→ **WRITTEN EXERCISE**
Every line of the data that contains the string "part" must be copied.

→ **INFORMATION SHOWN**

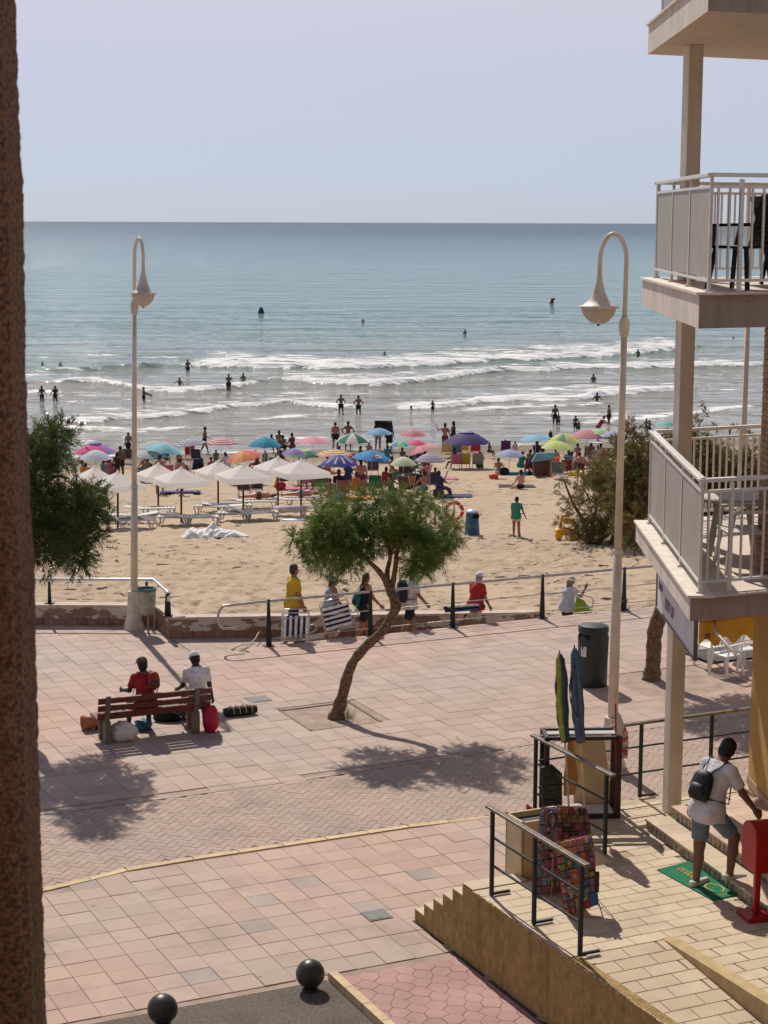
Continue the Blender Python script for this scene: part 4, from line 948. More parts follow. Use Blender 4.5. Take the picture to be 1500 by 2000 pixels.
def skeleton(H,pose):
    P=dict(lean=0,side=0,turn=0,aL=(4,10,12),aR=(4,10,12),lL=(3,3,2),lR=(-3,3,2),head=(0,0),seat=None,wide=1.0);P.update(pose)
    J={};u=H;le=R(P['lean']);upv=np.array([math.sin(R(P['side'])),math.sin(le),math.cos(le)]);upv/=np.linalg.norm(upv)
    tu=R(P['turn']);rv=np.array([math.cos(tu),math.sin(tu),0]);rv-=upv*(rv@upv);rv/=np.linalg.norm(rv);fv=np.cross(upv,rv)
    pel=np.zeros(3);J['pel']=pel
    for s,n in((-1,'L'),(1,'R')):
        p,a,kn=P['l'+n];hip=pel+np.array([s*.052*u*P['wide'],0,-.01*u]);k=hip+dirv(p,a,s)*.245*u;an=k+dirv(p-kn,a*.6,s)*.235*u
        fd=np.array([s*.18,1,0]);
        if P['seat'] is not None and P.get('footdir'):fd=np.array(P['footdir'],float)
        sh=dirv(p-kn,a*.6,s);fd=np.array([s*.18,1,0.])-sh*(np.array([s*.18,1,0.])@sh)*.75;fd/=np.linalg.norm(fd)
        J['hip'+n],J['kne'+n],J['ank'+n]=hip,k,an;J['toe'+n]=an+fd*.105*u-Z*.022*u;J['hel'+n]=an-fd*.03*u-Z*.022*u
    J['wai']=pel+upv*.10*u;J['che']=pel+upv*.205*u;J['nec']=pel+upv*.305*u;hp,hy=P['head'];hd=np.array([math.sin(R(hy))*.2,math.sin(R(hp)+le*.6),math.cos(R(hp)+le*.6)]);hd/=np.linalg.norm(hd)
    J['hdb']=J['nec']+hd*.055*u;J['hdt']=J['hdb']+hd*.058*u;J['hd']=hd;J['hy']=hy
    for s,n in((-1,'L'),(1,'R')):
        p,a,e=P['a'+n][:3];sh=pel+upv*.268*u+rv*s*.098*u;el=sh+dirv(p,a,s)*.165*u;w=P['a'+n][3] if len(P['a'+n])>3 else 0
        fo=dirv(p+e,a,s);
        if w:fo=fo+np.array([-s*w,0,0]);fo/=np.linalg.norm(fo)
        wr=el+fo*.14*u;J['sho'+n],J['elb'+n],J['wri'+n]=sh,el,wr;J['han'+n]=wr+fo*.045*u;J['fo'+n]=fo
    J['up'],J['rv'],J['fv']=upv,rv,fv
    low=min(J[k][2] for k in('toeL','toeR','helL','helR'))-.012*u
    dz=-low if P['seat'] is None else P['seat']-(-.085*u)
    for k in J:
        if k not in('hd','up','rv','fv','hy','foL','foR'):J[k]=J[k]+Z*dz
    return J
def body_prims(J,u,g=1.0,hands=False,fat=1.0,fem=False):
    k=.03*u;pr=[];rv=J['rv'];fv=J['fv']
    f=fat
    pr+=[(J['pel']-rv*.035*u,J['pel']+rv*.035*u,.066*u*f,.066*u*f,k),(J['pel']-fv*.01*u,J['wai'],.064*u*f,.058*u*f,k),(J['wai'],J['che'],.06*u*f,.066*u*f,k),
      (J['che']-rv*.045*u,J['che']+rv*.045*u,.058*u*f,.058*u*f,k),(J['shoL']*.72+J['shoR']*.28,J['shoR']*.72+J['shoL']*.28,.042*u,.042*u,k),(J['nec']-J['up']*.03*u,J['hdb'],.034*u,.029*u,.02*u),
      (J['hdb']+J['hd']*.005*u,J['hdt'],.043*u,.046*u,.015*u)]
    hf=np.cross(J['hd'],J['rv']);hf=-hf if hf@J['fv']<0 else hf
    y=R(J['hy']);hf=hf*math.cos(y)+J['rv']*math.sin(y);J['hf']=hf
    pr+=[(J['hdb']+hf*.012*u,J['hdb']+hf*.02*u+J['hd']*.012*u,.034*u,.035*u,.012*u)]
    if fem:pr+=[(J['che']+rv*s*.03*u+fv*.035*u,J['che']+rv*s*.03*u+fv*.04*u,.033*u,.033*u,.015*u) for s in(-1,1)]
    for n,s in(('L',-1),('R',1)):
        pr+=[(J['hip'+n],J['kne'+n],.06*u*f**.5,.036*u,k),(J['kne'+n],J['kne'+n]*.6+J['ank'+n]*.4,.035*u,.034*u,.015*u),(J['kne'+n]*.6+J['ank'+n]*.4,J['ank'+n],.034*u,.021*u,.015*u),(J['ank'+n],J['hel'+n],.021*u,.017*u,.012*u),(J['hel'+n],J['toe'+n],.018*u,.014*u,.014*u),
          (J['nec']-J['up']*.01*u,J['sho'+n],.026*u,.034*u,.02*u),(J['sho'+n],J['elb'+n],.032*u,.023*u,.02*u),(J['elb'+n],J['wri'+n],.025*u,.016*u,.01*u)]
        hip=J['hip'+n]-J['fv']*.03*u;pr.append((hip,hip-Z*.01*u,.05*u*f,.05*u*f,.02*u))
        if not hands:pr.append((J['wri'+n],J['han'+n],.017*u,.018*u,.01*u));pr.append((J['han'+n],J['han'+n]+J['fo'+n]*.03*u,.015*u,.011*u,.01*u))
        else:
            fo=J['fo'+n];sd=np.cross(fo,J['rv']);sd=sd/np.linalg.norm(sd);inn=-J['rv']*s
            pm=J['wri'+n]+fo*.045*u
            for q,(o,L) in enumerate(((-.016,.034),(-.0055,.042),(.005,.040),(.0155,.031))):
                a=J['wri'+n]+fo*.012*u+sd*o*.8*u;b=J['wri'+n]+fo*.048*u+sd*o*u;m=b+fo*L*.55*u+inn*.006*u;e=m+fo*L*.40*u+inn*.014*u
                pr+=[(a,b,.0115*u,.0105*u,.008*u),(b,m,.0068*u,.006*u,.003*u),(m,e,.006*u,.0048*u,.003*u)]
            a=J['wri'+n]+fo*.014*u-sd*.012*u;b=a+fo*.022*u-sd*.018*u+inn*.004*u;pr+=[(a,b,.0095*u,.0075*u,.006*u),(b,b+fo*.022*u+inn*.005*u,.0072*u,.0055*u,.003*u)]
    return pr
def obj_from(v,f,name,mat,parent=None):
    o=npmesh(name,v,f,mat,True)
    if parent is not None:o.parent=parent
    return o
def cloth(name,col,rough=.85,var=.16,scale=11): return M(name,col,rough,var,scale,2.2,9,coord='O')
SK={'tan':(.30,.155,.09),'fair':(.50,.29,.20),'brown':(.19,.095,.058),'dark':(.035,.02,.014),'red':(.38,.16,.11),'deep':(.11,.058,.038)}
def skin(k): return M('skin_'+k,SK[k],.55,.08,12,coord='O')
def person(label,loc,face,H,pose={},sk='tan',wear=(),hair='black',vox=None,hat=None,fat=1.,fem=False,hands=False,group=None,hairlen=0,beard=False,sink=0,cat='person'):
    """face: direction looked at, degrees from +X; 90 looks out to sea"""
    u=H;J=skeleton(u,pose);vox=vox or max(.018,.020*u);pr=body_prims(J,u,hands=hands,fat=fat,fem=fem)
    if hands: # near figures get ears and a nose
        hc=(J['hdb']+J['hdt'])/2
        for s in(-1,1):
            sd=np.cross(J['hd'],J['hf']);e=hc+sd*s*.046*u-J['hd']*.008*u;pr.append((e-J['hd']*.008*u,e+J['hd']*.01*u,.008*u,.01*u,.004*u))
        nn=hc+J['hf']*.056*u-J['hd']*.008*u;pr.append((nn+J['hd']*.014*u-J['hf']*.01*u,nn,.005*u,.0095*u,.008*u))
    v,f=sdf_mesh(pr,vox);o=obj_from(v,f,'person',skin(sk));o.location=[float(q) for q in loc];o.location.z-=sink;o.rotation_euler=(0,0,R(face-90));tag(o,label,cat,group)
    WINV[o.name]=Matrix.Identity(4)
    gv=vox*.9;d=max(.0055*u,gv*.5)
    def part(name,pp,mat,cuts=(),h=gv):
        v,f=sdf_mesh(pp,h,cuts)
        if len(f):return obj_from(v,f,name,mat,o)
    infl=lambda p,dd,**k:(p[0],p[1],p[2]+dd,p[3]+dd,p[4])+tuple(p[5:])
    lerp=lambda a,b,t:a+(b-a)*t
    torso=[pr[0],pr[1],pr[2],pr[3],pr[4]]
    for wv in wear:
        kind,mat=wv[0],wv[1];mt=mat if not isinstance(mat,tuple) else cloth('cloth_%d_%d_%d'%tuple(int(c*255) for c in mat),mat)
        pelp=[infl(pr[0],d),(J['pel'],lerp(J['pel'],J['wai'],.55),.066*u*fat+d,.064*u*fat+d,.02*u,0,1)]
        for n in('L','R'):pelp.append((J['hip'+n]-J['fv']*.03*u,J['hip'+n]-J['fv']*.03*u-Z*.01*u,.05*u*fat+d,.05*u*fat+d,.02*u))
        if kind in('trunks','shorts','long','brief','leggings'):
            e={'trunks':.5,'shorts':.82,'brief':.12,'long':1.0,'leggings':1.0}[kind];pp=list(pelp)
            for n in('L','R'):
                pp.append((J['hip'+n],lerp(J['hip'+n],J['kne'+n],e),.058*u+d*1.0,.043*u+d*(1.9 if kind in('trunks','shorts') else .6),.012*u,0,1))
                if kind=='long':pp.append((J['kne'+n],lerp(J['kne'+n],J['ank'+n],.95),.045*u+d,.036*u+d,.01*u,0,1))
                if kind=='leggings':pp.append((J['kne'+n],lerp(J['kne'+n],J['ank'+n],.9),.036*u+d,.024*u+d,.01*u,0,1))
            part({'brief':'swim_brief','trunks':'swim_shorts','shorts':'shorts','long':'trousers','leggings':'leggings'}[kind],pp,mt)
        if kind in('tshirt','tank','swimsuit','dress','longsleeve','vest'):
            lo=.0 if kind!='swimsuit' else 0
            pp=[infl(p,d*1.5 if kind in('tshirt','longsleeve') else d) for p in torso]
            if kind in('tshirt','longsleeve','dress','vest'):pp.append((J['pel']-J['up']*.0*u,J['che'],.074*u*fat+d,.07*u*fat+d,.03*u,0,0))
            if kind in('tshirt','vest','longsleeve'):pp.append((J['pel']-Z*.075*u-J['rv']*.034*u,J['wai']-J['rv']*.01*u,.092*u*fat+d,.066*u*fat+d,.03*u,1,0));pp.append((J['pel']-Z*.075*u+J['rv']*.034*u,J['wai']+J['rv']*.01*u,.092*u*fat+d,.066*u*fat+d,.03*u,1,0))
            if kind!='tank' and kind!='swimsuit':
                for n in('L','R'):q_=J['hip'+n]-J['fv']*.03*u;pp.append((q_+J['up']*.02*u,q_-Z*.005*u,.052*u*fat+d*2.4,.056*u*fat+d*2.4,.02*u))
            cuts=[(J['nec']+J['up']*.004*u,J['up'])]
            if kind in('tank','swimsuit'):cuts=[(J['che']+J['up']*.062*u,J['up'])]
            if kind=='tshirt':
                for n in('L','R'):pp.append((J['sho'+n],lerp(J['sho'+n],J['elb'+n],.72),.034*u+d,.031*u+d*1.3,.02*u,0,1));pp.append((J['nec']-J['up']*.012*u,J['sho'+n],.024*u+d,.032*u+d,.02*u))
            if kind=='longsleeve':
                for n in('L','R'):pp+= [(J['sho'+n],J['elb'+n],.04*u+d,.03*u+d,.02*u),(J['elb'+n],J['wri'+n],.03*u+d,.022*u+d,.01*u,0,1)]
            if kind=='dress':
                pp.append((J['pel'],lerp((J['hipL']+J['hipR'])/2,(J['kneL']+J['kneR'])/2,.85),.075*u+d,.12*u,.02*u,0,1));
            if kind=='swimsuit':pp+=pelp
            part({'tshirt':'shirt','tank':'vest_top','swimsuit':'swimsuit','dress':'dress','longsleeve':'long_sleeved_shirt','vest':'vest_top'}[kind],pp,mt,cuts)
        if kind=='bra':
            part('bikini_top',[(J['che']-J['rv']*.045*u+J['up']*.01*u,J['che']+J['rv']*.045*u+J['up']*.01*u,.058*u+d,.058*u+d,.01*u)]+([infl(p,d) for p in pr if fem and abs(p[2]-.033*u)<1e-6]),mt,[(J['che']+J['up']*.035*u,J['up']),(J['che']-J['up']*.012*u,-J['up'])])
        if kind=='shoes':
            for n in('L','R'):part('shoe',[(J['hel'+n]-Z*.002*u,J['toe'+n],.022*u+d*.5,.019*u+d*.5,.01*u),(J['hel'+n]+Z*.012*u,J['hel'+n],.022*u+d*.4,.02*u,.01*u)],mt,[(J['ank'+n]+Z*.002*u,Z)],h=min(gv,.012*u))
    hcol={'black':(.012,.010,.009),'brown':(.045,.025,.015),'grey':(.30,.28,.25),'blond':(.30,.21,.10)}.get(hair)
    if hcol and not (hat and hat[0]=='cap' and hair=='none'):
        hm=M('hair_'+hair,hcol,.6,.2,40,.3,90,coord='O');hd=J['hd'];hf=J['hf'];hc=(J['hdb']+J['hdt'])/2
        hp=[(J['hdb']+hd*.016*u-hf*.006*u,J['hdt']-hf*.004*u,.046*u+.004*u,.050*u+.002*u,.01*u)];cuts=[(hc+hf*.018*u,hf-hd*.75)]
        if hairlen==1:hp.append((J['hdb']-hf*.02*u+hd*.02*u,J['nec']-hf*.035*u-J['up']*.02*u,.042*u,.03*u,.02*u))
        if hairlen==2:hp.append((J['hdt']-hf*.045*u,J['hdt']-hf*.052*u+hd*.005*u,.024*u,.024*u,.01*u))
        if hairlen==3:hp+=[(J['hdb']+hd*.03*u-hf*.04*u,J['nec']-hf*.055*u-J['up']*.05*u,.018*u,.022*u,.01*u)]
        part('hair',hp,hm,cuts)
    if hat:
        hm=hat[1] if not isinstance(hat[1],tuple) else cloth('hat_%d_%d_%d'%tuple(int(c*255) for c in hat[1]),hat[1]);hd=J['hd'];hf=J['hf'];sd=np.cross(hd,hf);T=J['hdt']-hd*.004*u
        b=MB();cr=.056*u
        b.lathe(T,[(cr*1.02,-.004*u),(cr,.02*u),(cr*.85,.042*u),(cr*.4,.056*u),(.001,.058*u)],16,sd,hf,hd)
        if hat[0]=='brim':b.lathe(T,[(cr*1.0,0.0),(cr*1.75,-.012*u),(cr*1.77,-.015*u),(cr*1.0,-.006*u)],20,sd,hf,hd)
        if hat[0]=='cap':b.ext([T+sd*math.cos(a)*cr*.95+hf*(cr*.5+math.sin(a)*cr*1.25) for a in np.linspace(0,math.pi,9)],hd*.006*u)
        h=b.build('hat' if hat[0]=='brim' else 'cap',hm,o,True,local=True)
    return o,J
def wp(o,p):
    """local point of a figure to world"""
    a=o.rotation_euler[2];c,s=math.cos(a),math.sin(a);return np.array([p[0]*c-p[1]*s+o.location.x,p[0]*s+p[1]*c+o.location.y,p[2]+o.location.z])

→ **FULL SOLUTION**
Continue the Blender Python script for this scene: part 4, from line 948. More parts follow. Use Blender 4.5. Take the picture to be 1500 by 2000 pixels.
    def part(name,pp,mat,cuts=(),h=gv):
            part({'brief':'swim_brief','trunks':'swim_shorts','shorts':'shorts','long':'trousers','leggings':'leggings'}[kind],pp,mt)
            part({'tshirt':'shirt','tank':'vest_top','swimsuit':'swimsuit','dress':'dress','longsleeve':'long_sleeved_shirt','vest':'vest_top'}[kind],pp,mt,cuts)
            part('bikini_top',[(J['che']-J['rv']*.045*u+J['up']*.01*u,J['che']+J['rv']*.045*u+J['up']*.01*u,.058*u+d,.058*u+d,.01*u)]+([infl(p,d) for p in pr if fem and abs(p[2]-.033*u)<1e-6]),mt,[(J['che']+J['up']*.035*u,J['up']),(J['che']-J['up']*.012*u,-J['up'])])
            for n in('L','R'):part('shoe',[(J['hel'+n]-Z*.002*u,J['toe'+n],.022*u+d*.5,.019*u+d*.5,.01*u),(J['hel'+n]+Z*.012*u,J['hel'+n],.022*u+d*.4,.02*u,.01*u)],mt,[(J['ank'+n]+Z*.002*u,Z)],h=min(gv,.012*u))
        part('hair',hp,hm,cuts)